Stewart’s chief deputy, Bill Allen, added: “The first thing we’ll do if it’s necessary is go to the Board (of Supervisors) for money to correct the problem . . . if we have a problem.”

State officials said that asbestos debris must be removed because it can be stirred up by maintenance workers unaware of its presence. Such workers probably would not be wearing respirators and protective clothing as is required when handling asbestos, nor would they know that they should clean asbestos off their clothing before leaving the crawl spaces.

Reiner Cited Problem

A spokeswoman for Dist. Atty. Ira Reiner said the spread of asbestos by untrained or sloppy maintenance workers is exactly the problem Reiner has been trying to have corrected since 1984.

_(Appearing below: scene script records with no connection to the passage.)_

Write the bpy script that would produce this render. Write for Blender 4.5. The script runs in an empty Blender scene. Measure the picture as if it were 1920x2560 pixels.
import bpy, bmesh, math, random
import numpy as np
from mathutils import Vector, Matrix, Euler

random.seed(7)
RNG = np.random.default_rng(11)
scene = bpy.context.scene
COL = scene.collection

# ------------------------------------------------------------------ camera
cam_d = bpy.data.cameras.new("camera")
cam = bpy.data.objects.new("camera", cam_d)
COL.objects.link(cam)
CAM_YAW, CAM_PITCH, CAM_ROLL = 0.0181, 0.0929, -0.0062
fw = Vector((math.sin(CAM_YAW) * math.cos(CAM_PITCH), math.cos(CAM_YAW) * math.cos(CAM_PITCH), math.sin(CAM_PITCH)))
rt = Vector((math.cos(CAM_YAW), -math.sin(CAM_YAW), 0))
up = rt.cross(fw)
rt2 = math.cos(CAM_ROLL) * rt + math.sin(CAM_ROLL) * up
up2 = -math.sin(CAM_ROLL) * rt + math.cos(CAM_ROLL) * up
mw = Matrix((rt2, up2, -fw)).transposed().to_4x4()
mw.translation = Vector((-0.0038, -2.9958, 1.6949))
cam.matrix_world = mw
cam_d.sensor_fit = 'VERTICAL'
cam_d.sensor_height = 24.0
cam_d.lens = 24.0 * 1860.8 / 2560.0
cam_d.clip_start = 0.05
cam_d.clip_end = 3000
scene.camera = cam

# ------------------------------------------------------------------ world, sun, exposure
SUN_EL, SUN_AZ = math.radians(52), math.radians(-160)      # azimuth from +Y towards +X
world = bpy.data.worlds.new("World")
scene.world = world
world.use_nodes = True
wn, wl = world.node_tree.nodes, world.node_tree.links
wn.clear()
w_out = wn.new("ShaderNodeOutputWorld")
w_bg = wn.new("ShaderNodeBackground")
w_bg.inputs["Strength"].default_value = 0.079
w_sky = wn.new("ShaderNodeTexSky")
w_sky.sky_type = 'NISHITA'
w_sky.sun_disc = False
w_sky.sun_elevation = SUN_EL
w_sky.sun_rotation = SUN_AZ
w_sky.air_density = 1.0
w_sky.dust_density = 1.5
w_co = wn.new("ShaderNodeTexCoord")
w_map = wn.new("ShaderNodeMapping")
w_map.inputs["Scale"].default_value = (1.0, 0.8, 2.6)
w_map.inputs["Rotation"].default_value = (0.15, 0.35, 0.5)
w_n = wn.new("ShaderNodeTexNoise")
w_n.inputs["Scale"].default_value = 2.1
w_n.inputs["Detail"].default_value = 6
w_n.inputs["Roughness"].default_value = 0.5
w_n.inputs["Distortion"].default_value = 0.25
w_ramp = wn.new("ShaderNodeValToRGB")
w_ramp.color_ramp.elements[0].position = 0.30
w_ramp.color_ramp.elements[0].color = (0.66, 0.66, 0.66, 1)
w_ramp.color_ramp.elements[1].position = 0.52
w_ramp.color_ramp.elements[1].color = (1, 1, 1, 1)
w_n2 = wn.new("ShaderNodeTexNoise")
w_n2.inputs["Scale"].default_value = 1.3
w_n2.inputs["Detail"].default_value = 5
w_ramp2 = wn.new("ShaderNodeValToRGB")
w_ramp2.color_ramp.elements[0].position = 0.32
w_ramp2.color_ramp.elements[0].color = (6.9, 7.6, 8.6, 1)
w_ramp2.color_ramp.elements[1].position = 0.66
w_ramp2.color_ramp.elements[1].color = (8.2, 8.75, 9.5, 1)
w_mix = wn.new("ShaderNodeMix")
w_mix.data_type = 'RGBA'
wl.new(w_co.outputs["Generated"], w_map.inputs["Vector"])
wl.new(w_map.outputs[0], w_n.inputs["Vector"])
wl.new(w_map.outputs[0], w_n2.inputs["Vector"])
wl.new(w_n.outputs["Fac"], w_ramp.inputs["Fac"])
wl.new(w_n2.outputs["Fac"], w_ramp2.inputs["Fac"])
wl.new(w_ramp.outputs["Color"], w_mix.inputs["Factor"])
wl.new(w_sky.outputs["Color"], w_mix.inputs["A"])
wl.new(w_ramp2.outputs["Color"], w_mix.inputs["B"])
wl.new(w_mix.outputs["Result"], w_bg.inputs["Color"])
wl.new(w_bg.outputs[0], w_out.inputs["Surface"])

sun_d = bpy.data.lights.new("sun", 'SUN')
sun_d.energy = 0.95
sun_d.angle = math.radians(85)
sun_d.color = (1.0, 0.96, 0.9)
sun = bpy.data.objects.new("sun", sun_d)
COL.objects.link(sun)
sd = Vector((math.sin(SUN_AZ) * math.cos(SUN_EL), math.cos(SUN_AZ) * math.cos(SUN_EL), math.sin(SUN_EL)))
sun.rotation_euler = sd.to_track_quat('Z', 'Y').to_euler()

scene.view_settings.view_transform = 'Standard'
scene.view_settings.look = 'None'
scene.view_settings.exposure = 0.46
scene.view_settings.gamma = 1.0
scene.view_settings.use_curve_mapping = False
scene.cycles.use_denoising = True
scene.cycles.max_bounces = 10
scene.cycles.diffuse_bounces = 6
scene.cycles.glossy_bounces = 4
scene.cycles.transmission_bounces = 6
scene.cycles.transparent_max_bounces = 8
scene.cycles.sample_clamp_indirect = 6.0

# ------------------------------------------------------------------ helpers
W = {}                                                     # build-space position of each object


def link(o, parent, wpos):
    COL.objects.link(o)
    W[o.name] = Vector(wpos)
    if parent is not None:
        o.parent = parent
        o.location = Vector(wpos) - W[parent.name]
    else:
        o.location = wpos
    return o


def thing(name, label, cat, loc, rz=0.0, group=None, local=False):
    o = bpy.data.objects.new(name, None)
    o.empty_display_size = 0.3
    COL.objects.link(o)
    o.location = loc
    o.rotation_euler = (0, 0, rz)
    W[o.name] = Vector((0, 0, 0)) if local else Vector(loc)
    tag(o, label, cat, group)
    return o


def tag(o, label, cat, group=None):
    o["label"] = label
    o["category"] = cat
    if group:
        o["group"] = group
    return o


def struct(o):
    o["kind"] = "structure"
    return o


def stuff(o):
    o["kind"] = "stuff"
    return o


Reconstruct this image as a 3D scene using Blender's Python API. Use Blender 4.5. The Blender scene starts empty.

Last fall, after conducting his own criminal investigation into county’s response to his asbestos-related complaints, Reiner asked the Los Angeles city attorney’s office to determine whether misdemeanor charges of negligence should be brought against the county, said Jan Chatten-Brown, special assistant to Reiner on occupational and environmental protection issues. No charges were filed. A concern raised repeatedly by Reiner and county employee unions is that workers have no way of knowing whether asbestos--which for three decades was widely used as an insulator and fire retardant--is in county buildings.

No comprehensive survey of the county’s 4,500 buildings, including 1,800 that are regularly occupied, has been done. The Board of Supervisors was told Tuesday that such a survey would cost about $6 million.